Montag, 19. November 2007

Europäischer Gerichtshof entscheidet zum deutschen Sportwettenmonopol - neue Vorlageverfahren aus Deutschland

von Rechtsanwalt Martin Arendts, M.B.L.-HSG

Ob das derzeit in Deutschland bestehende Monopol bezüglich Sportwetten zugunsten staatlicher Unternehmen bzw. eines privaten Anbieters (Lotto Rheinland-Pfalz GmbH) auch zukünftig aufrechterhalten werden kann, wird vom Europäischen Gerichtshof (EuGH) entschieden werden. Das Verwaltungsgericht Gießen hat nunmehr neben dem bereits bekannten Vorlageverfahren Markus Stoß gegen Wetteraukreis (Rechtssache C-316/07) zwei weitere Verfahren dem EuGH gemäß Art. 234 EG-Vertrag zur Vorabentscheidung vorgelegt, nämlich Avalon Service-Online-Dienste GmbH gegen Wetteraukreis (Rechtssache C-409/07) und Olaf Amadeus Wilhelm Happel gegen Wetteraukreis (Rechtssache C-410/07). Diese Verfahren betreffen jeweils Untersagungsverfügungen gegen Vermittler von in anderen EU-MItgliedstaaten staatlich zugelassenen Buchmachern.

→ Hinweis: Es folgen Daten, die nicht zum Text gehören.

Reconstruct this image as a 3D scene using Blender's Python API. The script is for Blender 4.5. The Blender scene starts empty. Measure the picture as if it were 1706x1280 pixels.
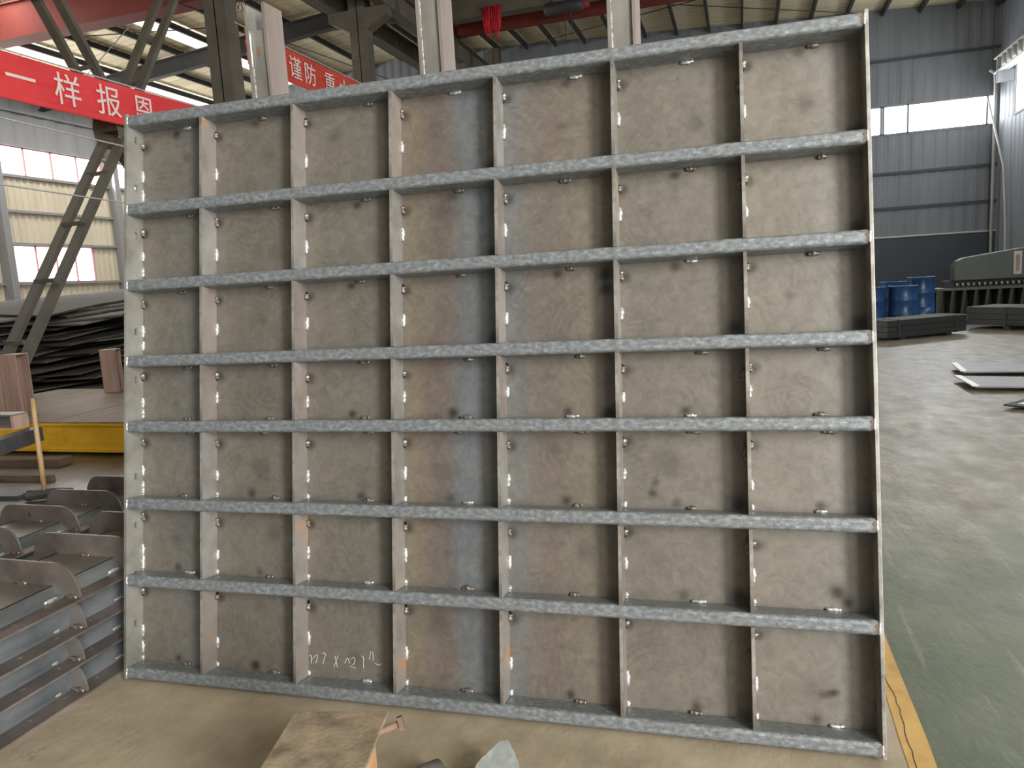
import bpy, bmesh, math, random
import numpy as np
from mathutils import Vector, Matrix
random.seed(7); rng = np.random.default_rng(7)
S = bpy.context.scene
COL = S.collection
PI = math.pi
# ------------------------------------------------------------ camera, world, lights, exposure
cd = bpy.data.cameras.new('camera'); cam = bpy.data.objects.new('camera', cd); COL.objects.link(cam)
cd.sensor_width = 36.0; cd.sensor_fit = 'HORIZONTAL'; cd.lens = 26.03; cd.clip_start = 0.05; cd.clip_end = 300
pitch, roll, yaw = math.radians(8.0), math.radians(3.38), math.radians(17.5)
fw = Vector((0, math.cos(pitch), -math.sin(pitch))); rt = Vector((1, 0, 0)); up = rt.cross(fw)
r2 = rt*math.cos(roll) - up*math.sin(roll); u2 = up*math.cos(roll) + rt*math.sin(roll)
M3 = Matrix.Rotation(yaw, 3, 'Z') @ Matrix((r2, u2, -fw)).transposed()
cam.matrix_world = Matrix.Translation((0, 0, 1.5)) @ M3.to_4x4()
S.camera = cam
S.view_settings.view_transform = 'Standard'; S.view_settings.look = 'None'
S.view_settings.gamma = 1.0; S.view_settings.use_curve_mapping = False
S.view_settings.exposure = 0.0
W = bpy.data.worlds.new('world'); S.world = W; W.use_nodes = True
W.node_tree.nodes['Background'].inputs[0].default_value = (0.80, 0.90, 1.0, 1)
W.node_tree.nodes['Background'].inputs[1].default_value = 1.0

def area(name, loc, target_dir, sx, sy, power, col):
    l = bpy.data.lights.new(name, 'AREA'); l.shape = 'RECTANGLE'; l.size = sx; l.size_y = sy; l.energy = power; l.color = col
    o = bpy.data.objects.new(name, l); COL.objects.link(o); o.location = loc
    o.rotation_euler = Vector(target_dir).to_track_quat('-Z', 'Y').to_euler()
    return o
# daylight coming through the open gate in the right wall, the gate behind the camera and the window bands
area('gate_daylight_right', (8.75, -6.0, 4.6), (-1, 0, 0), 3.0, 8.6, 3450, (1.0, 0.985, 0.95))
area('gate_daylight_front', (7.1, -8.75, 4.6), (0, 1, 0), 3.0, 8.6, 760, (1.0, 0.98, 0.94))
area('window_daylight_left', (-27.6, 19, 7.4), (1, 0, -0.1), 24.0, 1.1, 1800, (1.0, 0.98, 0.95))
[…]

Das Verwaltungsgericht Gießen bitten den EuGH in den beiden neuen Fällen um die Beantwortung folgender Fragen:

- Sind die Art. 43 und 49 EGV dahingehend auszulegen, dass sie einem innerstaatlichen Monopol auf bestimmte Glücksspiele wie z.B. Sportwetten entgegenstehen, wenn es in dem betreffenden Mitgliedstaat insgesamt an einer kohärenten und systematischen Politik zur Beschränkung des Glücksspiels fehlt, insbesondere weil die innerstaatlich konzessionierten Veranstalter zur Teilnahme an anderen Glücksspielen - wie staatlichen Lotterien und Kasinospielen - ermuntern, und ferner andere Spiele mit gleichem oder höherem mutmaßlichen Suchtgefährdungspotential - wie Wetten auf bestimmte Sportereignisse (wie Pferderennen) und Automatenspiel - von privaten Dienstleistungsanbietern erbracht werden dürfen?

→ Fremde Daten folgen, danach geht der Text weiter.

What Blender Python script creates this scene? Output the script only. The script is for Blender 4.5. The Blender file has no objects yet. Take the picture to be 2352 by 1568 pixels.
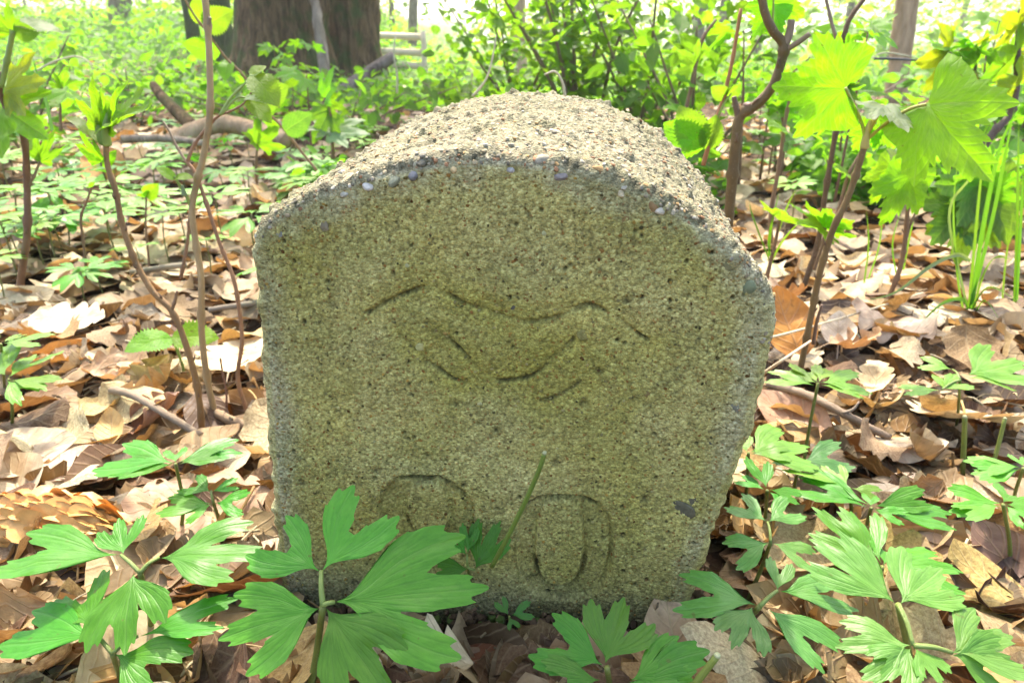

- Sind Art. 43 und 49 EGV dahingehend auszulegen, dass durch dafür berufene staatliche Stellen der Mitgliedstaaten ausgestellte Genehmigungen der Veranstaltung von Sportwetten, die nicht auf das jeweilige Staatsgebiet beschränkt sind, den Inhaber der Genehmigung wie auch von ihm beauftragte Dritte berechtigen, auch im Bereich der anderen Mitgliedstaaten ohne zusätzlich erforderliche nationale Genehmigungen die jeweiligen Angebote zum Abschluss von Verträgen anzubieten und durchzuführen?

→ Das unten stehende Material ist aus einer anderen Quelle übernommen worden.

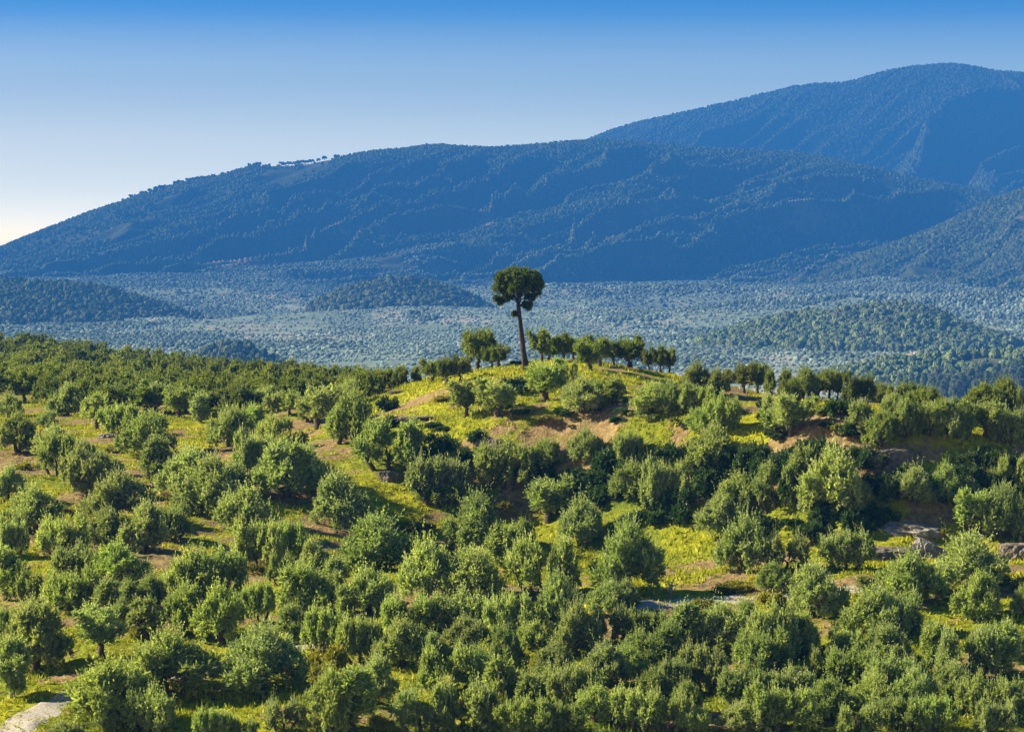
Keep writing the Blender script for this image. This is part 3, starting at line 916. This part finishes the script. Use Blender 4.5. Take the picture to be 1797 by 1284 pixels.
# the close-packed grove on the far western crest
random.seed(5)
cx_ = [-30, 0, 35, 135, 235, 335, 435, 520, 620]; cy_ = [612, 612, 612, 624, 634, 645, 652, 660, 672]
for r in range(10):
    px = -25 + random.uniform(0, 20)
    lim = np.interp(px, [0, 600], [0, 0])
    while px < 640:
        s = (27 + 3.4 * r)
        yb = np.interp(px, cx_, cy_) + 3 + r * 10.5 + r * r * 0.35 + random.uniform(-3, 3)
        ylim = np.interp(px, [0, 150, 300, 460, 600, 660], [712, 732, 734, 730, 708, 694])
        if yb < ylim:
            TREES.append([px, yb, s * random.uniform(0.95, 1.4), s * random.uniform(0.95, 1.3), random.choice(['vase', 'round', 'vase', 'round']), 'packed'])
        px += s * random.uniform(0.85, 1.25)

for t in TREES:
    if abs(t[0] - 1182) < 62 and t[1] > 1072 and t[1] - t[3] < 1070: t[3] = max(t[1] - 1071, 0)
    if abs(t[0] - 1300) < 40 and t[1] > 1066 and t[1] - t[3] < 1058: t[3] = max(t[1] - 1060, 0)
TREES = [t for t in TREES if t[3] > 25]
# drop near-duplicates
kept = []
for t in TREES:
    if any(abs(t[0] - q[0]) < 0.22 * (t[2] + q[2]) / 2 and abs(t[1] - q[1]) < 0.14 * (t[3] + q[3]) / 2 for q in kept): continue
    kept.append(t)
TREES = kept
TREES.sort(key=lambda q: -q[2] * q[3])
MASS = [t for t in TREES if t[5] == 'packed'][-(len(TREES) - 296):] if len(TREES) > 296 else []
TREES = [t for t in TREES if not any(t is m for m in MASS)]
print('TREES', len(TREES), len(MASS))


def empty(name, loc, scale=(1, 1, 1), rz=0.0):
    o = bpy.data.objects.new(name, None)
    o.empty_display_size = 0.5
    o.location = loc; o.scale = scale; o.rotation_euler = (0, 0, rz)
    COL.objects.link(o)
    return o


ORD = ['leftmost', 'second from the left', 'third from the left', 'fourth from the left', 'fifth from the left', 'sixth from the left', 'seventh from the left',
       'eighth from the left', 'ninth from the left', 'tenth from the left', 'eleventh from the left', 'twelfth from the left', 'thirteenth from the left',
       'fourteenth from the left', 'fifteenth from the left', 'sixteenth from the left', 'seventeenth from the left', 'eighteenth from the left', 'nineteenth from the left', 'twentieth from the left']
WHERE = {'knoll': 'on the grassy knoll below the pine', 'crest': 'on the skyline beside the lone pine', 'shoulder': 'on the slope dropping west of the knoll',
         'eastcrest': 'along the skyline east of the knoll', 'shelf': 'on the sunny shelf above the dark bank', 'terrace': 'on the shaded terrace below the bank'}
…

Damit sind nunmehr insgesamt sieben deutsche Sportwettenverfahren beim Europäischen Gerichthof anhängig (eines aus Köln und je drei aus Gießen und Stuttgart). Es ist davon auszugehen, dass der EuGH zumindest die Verfahren aus Gießen und Stuttgart zur gemeinsamen Verhandlung verbinden wird (ähnlich wie bereits in dem Placanica-Verfahren). Eine Entscheidung des EuGH dürfte allerdings wohl erst in zwei bis drei Jahren ergehen.

Bis dahin wollen die deutschen Monopolanbieter, die in einem Kartell, dem sog. Deutschen Lotto- und Totoblock, zusammengeschlossen sind, den deutschen Markt gegenüber Anbietern aus anderen EU-Mitgliedstaaten abschotten. Ein Mittel hierfür ist der zum 1. Januar 2008 geplante Glücksspielstaatsvertrag, mit dem das Angebot und die Bewerbung von Sportwetten und Glücksspielen über das Internet und damit ein binnengrenzüberschreitendes Angebot komplett verboten werden soll, um den deutschen Monopolanbietern die Einnahmen zu sichern. Dies hatte die Europäische Kommission als offenkundig europarechtswidrig beurteilt und ein weiteres Vertragsverletzungsverfahren gegen Deutschland (neben dem bereits im April 2006 eingeleiteten) angekündigt, sollte der Glücksspielstaatsvertrag tatsächlich ratifiziert werden.